You appear to agree with me in siding with “totalitarian” North Vietnam and Cuba, if not North Vietnam against the “democracies”.

But you wrong on Korea. I think the USA may have nuked North Korean in the Korean War if the USSR hadn’t had nukes (You can just imagine them saying - What you have to understand is that like Japan, the death of 100,000s in Pyongyang has to be compared with the deaths of millions - allied soldiers and North Korean soldiers and civilians that would have been necessary if we had had to conquer the whole peninsula to win the war)

And the stuff you quote from “The ABC of anti-imperialism” (in your latest post) is rubbish, as you say. Imperialism is not about “big countries” v “small countries”.

More to the point Marxists never hold their fire in criticising, for example, the gross homophobia of the Iranian regime, BUT we also would fully support that country if attacked by the USA (for example) despite the rule of the reactionary mullahs - indeed "unconditional but not uncritical support".

I remember Laura Bush and others in a PR stunt called something like “Women against the Taliban” at the start of the invasion of Afghanistan pointing out, correctly, the grim situation for women in that country.

But Marxists support the Taliban against the imperialists, acid throwers on women for showing their faces notwithstanding. The Taliban are to be condemned for their reactionary actions but the current main enemy isn’t those forces forcing women not to work, it’s those murdering and maiming many with bombs dropped from the B52s, and who Laura Bush and co are just propaganda vehicles for.

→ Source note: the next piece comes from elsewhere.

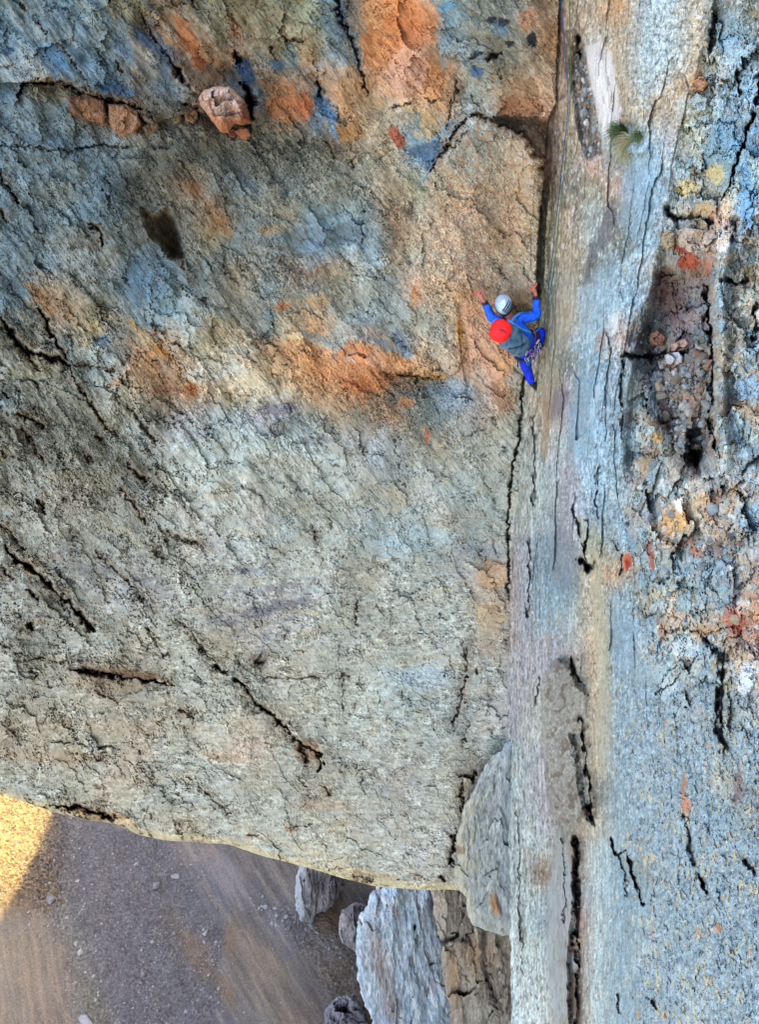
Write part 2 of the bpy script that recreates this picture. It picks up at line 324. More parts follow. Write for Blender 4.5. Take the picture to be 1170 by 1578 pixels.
ck([(605, 670), (612, 700), (620, 725)], 1.1, .08); ck([(300, 1040), (312, 1046)], 1.5, .08)
ck([(448, 1000), (468, 1005)], 1.2, .06); ck([(242, 835), (255, 860)], 1.5, .1, .4); ck([(300, 835), (310, 842)], 3, .1, .35)
ck([(255, 815), (275, 830), (305, 838), (320, 848)], 2.2, .14); ck([(235, 845), (245, 858), (255, 868)], 3, .12, .3)
ck([(258, 395), (278, 400), (286, 420)], 2, .1); ck([(190, 425), (204, 445)], 1.8, .08); ck([(365, 395), (372, 412), (378, 420)], 1.6, .08)
ck([(60, 405), (75, 430)], 1.4, .08); ck([(305, 570), (318, 582)], 2, .12); ck([(268, 526), (290, 545)], 1.6, .1); ck([(160, 480), (150, 470)], 2, .08)

ck([(662, 262), (680, 238), (700, 202), (726, 176), (745, 182), (775, 192), (803, 204), (820, 224), (838, 262)], 2.6, .3, .45)  # thin shadow on the flake block's top edge, painted as a dark line
# corner crack (left of the corner), with the dark gap along the flake block
GAP = [(866, -300), (866, 0), (864, 60), (862, 120), (862, 160), (850, 185), (846, 255), (843, 280), (836, 340), (833, 400), (832, 450), (838, 480), (836, 520), (832, 560)]
LOWC = [(812, 560), (806, 600), (803, 640), (800, 680), (790, 720), (786, 760), (783, 800), (783, 850), (784, 900), (786, 925)]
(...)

That’s the Marxist policy and I put forward Karl himself in support. As I wrote about the First Indian War of Independence (The ‘Indian Mutiny’) of 1857 - http://southpawpunch.blogspot.com/search?q=mutiny

“And what about the position of women if the rebels had won? Under British rule evangelical Christians at least called for them to be educated. Under rebel (and British) control, not only were women denied an education; no-one went to school except for a minuscule minority. Widows were forbidden from remarrying, some were even pushed or jumped onto the funeral pyre of their dead husbands…

Surely just for this superstitious baloney alone, those like Karl Marx - the inventor of scientific socialism - wouldn’t have countenanced any support for the natives… Surely he would have acclaimed the Redcoats for their bringing of the Age of Reason to the backward Indian masses as part of the glorious sweep of history…

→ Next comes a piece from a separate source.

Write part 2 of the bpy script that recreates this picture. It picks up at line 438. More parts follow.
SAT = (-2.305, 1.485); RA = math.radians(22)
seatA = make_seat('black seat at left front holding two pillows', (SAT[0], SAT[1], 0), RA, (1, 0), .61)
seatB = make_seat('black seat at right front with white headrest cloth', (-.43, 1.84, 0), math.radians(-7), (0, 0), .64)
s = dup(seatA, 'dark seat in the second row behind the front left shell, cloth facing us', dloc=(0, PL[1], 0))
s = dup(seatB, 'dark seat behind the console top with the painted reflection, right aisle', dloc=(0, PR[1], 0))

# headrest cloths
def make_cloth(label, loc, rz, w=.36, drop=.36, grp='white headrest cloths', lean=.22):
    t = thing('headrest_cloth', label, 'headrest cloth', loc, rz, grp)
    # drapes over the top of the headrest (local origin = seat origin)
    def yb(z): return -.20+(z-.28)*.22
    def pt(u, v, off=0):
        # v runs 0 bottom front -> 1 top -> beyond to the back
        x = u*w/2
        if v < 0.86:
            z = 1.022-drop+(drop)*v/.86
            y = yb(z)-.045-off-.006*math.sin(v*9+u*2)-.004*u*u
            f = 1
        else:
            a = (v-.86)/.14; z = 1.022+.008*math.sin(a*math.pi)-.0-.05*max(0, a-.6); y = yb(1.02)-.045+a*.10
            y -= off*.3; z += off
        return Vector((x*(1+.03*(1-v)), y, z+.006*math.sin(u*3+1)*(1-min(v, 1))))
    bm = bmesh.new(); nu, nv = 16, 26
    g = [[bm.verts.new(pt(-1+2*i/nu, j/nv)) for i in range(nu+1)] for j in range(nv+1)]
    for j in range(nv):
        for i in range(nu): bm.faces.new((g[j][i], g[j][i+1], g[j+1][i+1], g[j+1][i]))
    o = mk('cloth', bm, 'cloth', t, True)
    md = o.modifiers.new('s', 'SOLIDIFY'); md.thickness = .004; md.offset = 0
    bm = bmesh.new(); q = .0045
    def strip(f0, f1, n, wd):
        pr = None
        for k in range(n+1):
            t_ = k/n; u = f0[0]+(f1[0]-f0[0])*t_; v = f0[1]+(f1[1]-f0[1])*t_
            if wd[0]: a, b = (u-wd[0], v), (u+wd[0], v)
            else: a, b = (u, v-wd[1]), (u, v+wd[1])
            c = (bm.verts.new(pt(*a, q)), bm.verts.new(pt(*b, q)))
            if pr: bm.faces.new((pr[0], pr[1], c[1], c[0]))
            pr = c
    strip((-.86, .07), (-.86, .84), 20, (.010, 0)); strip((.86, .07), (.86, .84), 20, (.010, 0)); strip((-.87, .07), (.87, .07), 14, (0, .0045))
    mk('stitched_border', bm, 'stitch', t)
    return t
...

Of course not, Lefts supported the revolt. They were enthused by it despite every wildly exaggerated (and a few true) reports of the foul treatment of captured European soldiers, women and children…

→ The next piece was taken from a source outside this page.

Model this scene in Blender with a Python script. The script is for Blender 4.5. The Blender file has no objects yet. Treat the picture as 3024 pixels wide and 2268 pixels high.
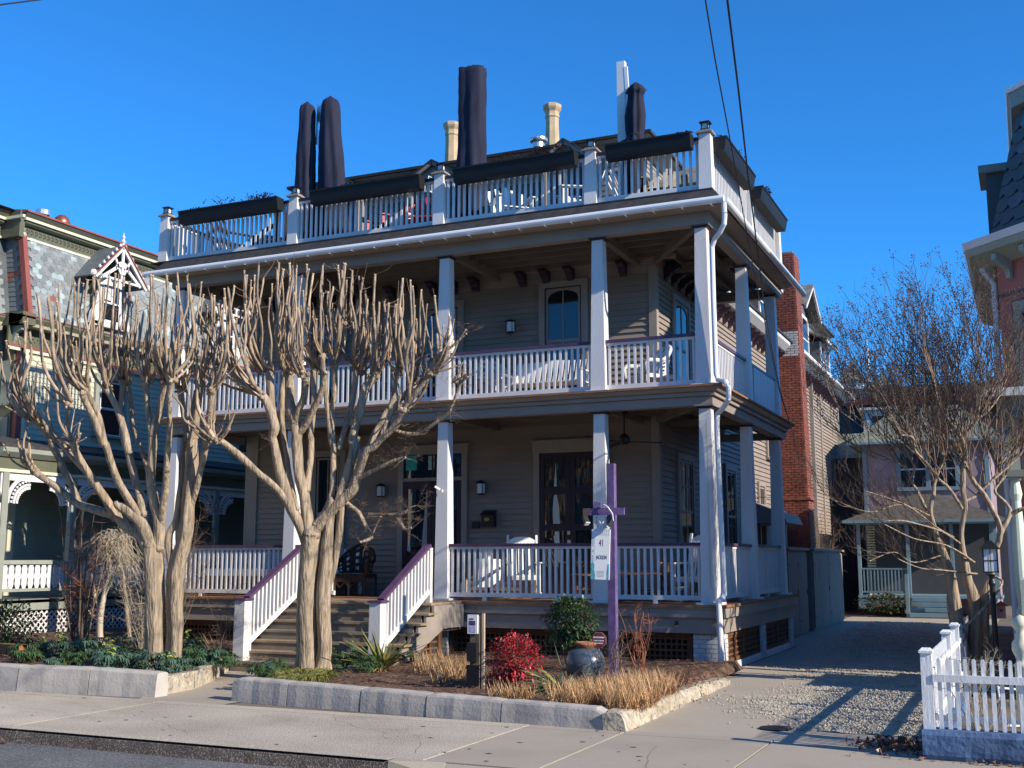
import bpy, bmesh, math, random
from math import sin, cos, pi, radians, sqrt, atan2
from mathutils import Vector, Matrix, noise
random.seed(7)
R = random.random
def U(a, b): return a + (b - a) * random.random()
SC = bpy.context.scene
COL = SC.collection
# ---------------------------------------------------------------- camera
cam_d = bpy.data.cameras.new('camera'); cam = bpy.data.objects.new('camera', cam_d); COL.objects.link(cam)
cam_d.sensor_width = 36.0; cam_d.lens = 40.0; cam_d.clip_start = 0.1; cam_d.clip_end = 3000
cam.location = (4.575, -18.059, 1.78)
cam.rotation_euler = (radians(90 + 8.698), 0, radians(24.3))
SC.camera = cam
# ---------------------------------------------------------------- sky and sun
SUN = Vector((1.93, -0.37, 1.0)).normalized()
EL = math.asin(SUN.z); AZ = atan2(SUN.x, SUN.y)
wd = bpy.data.worlds.new('World'); SC.world = wd; wd.use_nodes = True
nt = wd.node_tree; nt.nodes.clear()
sky = nt.nodes.new('ShaderNodeTexSky'); sky.sky_type = 'NISHITA'; sky.sun_disc = False
sky.sun_elevation = EL; sky.sun_rotation = AZ; sky.altitude = 2500; sky.air_density = 1.0; sky.dust_density = 0.0; sky.ozone_density = 2.0
hs = nt.nodes.new('ShaderNodeMix'); hs.data_type = 'RGBA'; hs.blend_type = 'MULTIPLY'; hs.inputs[0].default_value = 1.0; hs.inputs[7].default_value = (0.24, 0.96, 1.58, 1)
bg = nt.nodes.new('ShaderNodeBackground'); bg.inputs["Strength"].default_value = 0.115
wo = nt.nodes.new('ShaderNodeOutputWorld')
nt.links.new(sky.outputs[0], hs.inputs[6]); nt.links.new(hs.outputs[2], bg.inputs[0]); nt.links.new(bg.outputs[0], wo.inputs[0])
sd = bpy.data.lights.new('sun', 'SUN'); sd.energy = 5.0; sd.angle = radians(0.5); sd.color = (1.0, 0.90, 0.76)
so = bpy.data.objects.new('sun', sd); COL.objects.link(so)
so.rotation_euler = SUN.to_track_quat('Z', 'Y').to_euler()
SC.view_settings.view_transform = 'Standard'; SC.view_settings.look = 'None'
SC.view_settings.exposure = 0.5; SC.view_settings.gamma = 1.0; SC.view_settings.use_curve_mapping = False

# ---------------------------------------------------------------- materials
def mat(name, col, rough=0.7, var=0.12, sc=2.0, bump=0.15, bsc=40.0, rnd=0.06, metal=0.0, stain=None, st_sc=1.5, st_amt=0.5,
        stretch=(1, 1, 1), spec=0.4, speck=None, speck_sc=120.0, alpha=None):
    m = bpy.data.materials.new(name); m.use_nodes = True
    n = m.node_tree.nodes; l = m.node_tree.links; b = n['Principled BSDF']
    b.inputs['Roughness'].default_value = rough; b.inputs['Metallic'].default_value = metal
    b.inputs['Specular IOR Level'].default_value = spec
    geo = n.new('ShaderNodeNewGeometry'); mp = n.new('ShaderNodeMapping'); mp.inputs['Scale'].default_value = stretch
    l.new(geo.outputs['Position'], mp.inputs[0])
    n1 = n.new('ShaderNodeTexNoise'); n1.inputs['Scale'].default_value = sc; n1.inputs['Detail'].default_value = 5
    l.new(mp.outputs[0], n1.inputs['Vector'])
    mr = n.new('ShaderNodeMapRange'); mr.inputs[1].default_value = 0.3; mr.inputs[2].default_value = 0.7
    mr.inputs[3].default_value = 1 - var; mr.inputs[4].default_value = 1 + var
    l.new(n1.outputs['Fac'], mr.inputs[0])
    oi = n.new('ShaderNodeObjectInfo'); mr2 = n.new('ShaderNodeMapRange'); mr2.inputs[3].default_value = 1 - rnd; mr2.inputs[4].default_value = 1 + rnd
    l.new(oi.outputs['Random'], mr2.inputs[0])
    mul = n.new('ShaderNodeMath'); mul.operation = 'MULTIPLY'; l.new(mr.outputs[0], mul.inputs[0]); l.new(mr2.outputs[0], mul.inputs[1])
    vm = n.new('ShaderNodeVectorMath'); vm.operation = 'SCALE'; l.new(mul.outputs[0], vm.inputs['Scale'])
    src = None
    if stain:
        n3 = n.new('ShaderNodeTexNoise'); n3.inputs['Scale'].default_value = st_sc; n3.inputs['Detail'].default_value = 8; n3.inputs['Roughness'].default_value = 0.65
        l.new(mp.outputs[0], n3.inputs['Vector'])
        r3 = n.new('ShaderNodeMapRange'); r3.inputs[1].default_value = 0.5; r3.inputs[2].default_value = 0.72; r3.inputs[4].default_value = st_amt
        l.new(n3.outputs['Fac'], r3.inputs[0])
        mx = n.new('ShaderNodeMix'); mx.data_type = 'RGBA'; mx.inputs[6].default_value = (*col, 1); mx.inputs[7].default_value = (*stain, 1)
        l.new(r3.outputs[0], mx.inputs[0]); src = mx.outputs[2]
    if speck:
        n4 = n.new('ShaderNodeTexNoise'); n4.inputs['Scale'].default_value = speck_sc; n4.inputs['Detail'].default_value = 2
        l.new(geo.outputs['Position'], n4.inputs['Vector'])
        r4 = n.new('ShaderNodeMapRange'); r4.inputs[1].default_value = 0.52; r4.inputs[2].default_value = 0.62
        l.new(n4.outputs['Fac'], r4.inputs[0])
        mx2 = n.new('ShaderNodeMix'); mx2.data_type = 'RGBA'; mx2.inputs[6].default_value = (*col, 1); mx2.inputs[7].default_value = (*speck, 1)
        if src: l.new(src, mx2.inputs[6])
        l.new(r4.outputs[0], mx2.inputs[0]); src = mx2.outputs[2]
    if src: l.new(src, vm.inputs[0])
    else: vm.inputs[0].default_value = col
    l.new(vm.outputs[0], b.inputs['Base Color'])
    if bump:
        n2 = n.new('ShaderNodeTexNoise'); n2.inputs['Scale'].default_value = bsc; n2.inputs['Detail'].default_value = 3
        l.new(mp.outputs[0], n2.inputs['Vector'])
        bp = n.new('ShaderNodeBump'); bp.inputs['Strength'].default_value = bump; bp.inputs['Distance'].default_value = 0.03 if name == 'smooth_bark' else 0.01
        l.new(n2.outputs['Fac'], bp.inputs['Height']); l.new(bp.outputs[0], b.inputs['Normal'])
    return m
def glass(name, col=(0.012, 0.014, 0.018), rough=0.03):
    m = bpy.data.materials.new(name); m.use_nodes = True
    n = m.node_tree.nodes; l = m.node_tree.links; b = n['Principled BSDF']
    b.inputs['Base Color'].default_value = (*col, 1); b.inputs['Roughness'].default_value = rough; b.inputs['Specular IOR Level'].default_value = 0.9
    t = n.new('ShaderNodeTexNoise'); t.inputs['Scale'].default_value = 1.6
    bp = n.new('ShaderNodeBump'); bp.inputs['Strength'].default_value = 0.08; bp.inputs['Distance'].default_value = 0.05
    l.new(t.outputs['Fac'], bp.inputs['Height']); l.new(bp.outputs[0], b.inputs['Normal'])
    return m
M = {}
M['siding'] = mat('taupe_siding_paint', (0.275, 0.222, 0.182), .62, .07, 1.2, .12, 25, .05, stretch=(1, 1, 4), stain=(.24, .21, .18), st_sc=.8, st_amt=.35)
M['trim'] = mat('taupe_trim_paint', (0.295, 0.252, 0.215), .55, .08, 1.5, .1, 30, .04, stain=(.20, .18, .155), st_sc=1.2, st_amt=.5)
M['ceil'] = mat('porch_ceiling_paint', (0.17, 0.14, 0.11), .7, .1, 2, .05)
M['white'] = mat('white_paint', (0.66, 0.645, 0.63), .5, .05, 3, .25, 55, .03, stretch=(1, 1, .25), stain=(.55, .55, .53), st_sc=2.5, st_amt=.4)
M['rail'] = mat('white_rail_paint', (0.66, 0.65, 0.64), .5, .06, 4, .08, 60, .04)
M['purple'] = mat('purple_rail_paint', (0.085, 0.045, 0.095), .45, .15, 4, .1, 40, .05)
M['dark'] = mat('dark_plum_paint', (0.026, 0.015, 0.027), .5, .15, 3, .05)
M['bracket'] = mat('bracket_paint', (0.035, 0.018, 0.035), .5, .1)
M['deckwood'] = mat('deck_boards', (0.25, 0.125, 0.065), .75, .25, 5, .2, 40, .1, stretch=(1, 6, 1))
M['step'] = mat('step_paint', (0.18, 0.155, 0.125), .75, .15, 2, .15, 30, .05, stain=(.33, .27, .19), st_sc=3, st_amt=.6)
M['nosing'] = mat('worn_nosing', (0.27, 0.20, 0.13), .75, .25, 6, .2, 30, .08)
M['lattice'] = mat('brown_lattice', (0.13, 0.058, 0.026), .75, .25, 6, .1, 40, .12)
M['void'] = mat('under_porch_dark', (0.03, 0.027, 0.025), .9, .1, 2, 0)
M['pier'] = mat('painted_brick', (0.55, 0.555, 0.56), .7, .12, 5, .5, 45, .1, stain=(.3, .3, .29), st_sc=5, st_amt=.5)
M['piermortar'] = mat('painted_mortar', (0.42, 0.42, 0.41), .8, .15, 5, .4, 50)
M['brick'] = mat('red_brick', (0.19, 0.062, 0.044), .85, .35, 9, .5, 50, .28, stain=(.12, .04, .03), st_sc=6, st_amt=.6)
M['mortar'] = mat('pale_mortar', (0.27, 0.18, 0.14), .9, .2, 8, .4, 60)
M['shingle'] = mat('dark_asphalt_shingle', (0.035, 0.034, 0.036), .8, .35, 8, .3, 80, .25)
M['slate'] = mat('mansard_slate', (0.10, 0.115, 0.12), .6, .25, 3, .2, 30, .35)
M['gutter'] = mat('white_gutter_metal', (0.72, 0.73, 0.74), .35, .05, 2, .03, 20, .02, spec=.6)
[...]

Marx and Engels wrote a lot on the War, as correspondents of a New York paper but where they restricted themselves to factual reports of the course of the campaign… and were clear in their support of the rebel natives.
bob said…
1. We are still in the age of capitalism, but capitalism changes. Imperialism changes. The imperialism of Lenin's time is not the same as the imperialism of today, and the anti-imperialism of Trotsky's time is not the same as today's. Applying yesterday's formulas without recogfiguring them for changed reality leads orthodox Trotskyism up some dangerous alleyways.

2. Trotsky defended the Soviet Union because he (wrongly, to my mind) saw it as a form of workers' state, albeit "deformed". The claim that North Korea is a workers' state of any kind is even more tenuous. Iran and other theocracies don't even make such a pretence, yet sections of the left think of them as anti-imperialist.

3. The cruelty of the North Korean regime, the utter lack of maneouvre there for any sort of emancipatory forces. To support such a regime on the basis of some counterfactual ("what if?") version of history (i.e. that the US may have bombed them is utterly wrong.

4. Your analogy with the The First War of Indian Independence doesn't work for me. Your sentence "Under rebel (and British) control, not only were women denied an education; no-one went to school except for a minuscule minority" clearly indicates that Indian women had restricted rights under both rebel and British rule, i.e. the level of gender equality promoted by British imperialism was effectively negligible, so "feminist" pro-Redcoat arguments would have been pretty empty. The rebels were better than the British in more or less every sense, and not just in the sense that they were anti-British. With the Taliban and Iranian regime, the only good thing one can say of them is that they are anti-American; that is not by any means enough grounds to give any support, let alone unconditional.

5. I have come to believe, very strongly, that it is possible to be right about something for the wrong reasons. Thus, to go back to the original topic of this post, Churchill was right about fascism, even if his motivations were wrong. And, this, Laura Bush was right about the Taliban.

You right: "But Marxists support the Taliban against the imperialists, acid throwers on women for showing their faces notwithstanding. The Taliban are to be condemned for their reactionary actions but the current main enemy isn’t those forces forcing women not to work, it’s those murdering and maiming many with bombs dropped from the B52s, and who Laura Bush and co are just propaganda vehicles for." To support acid-throwers against B52s because they are not the "main" enemy is utterly un-Marxist. The only war real Marxists recognise as truly just is the class war. The Taliban are "anti-imperialist", but they are not fighting for human liberation in any sense whatsoever, so supporting them is completely out of the question for real Marxists.
bob said…
Apologies for my poor spelling. I meant "you write" not "you right". There is nothing right about the passage I quote, except perhaps that it is objectively right-wing.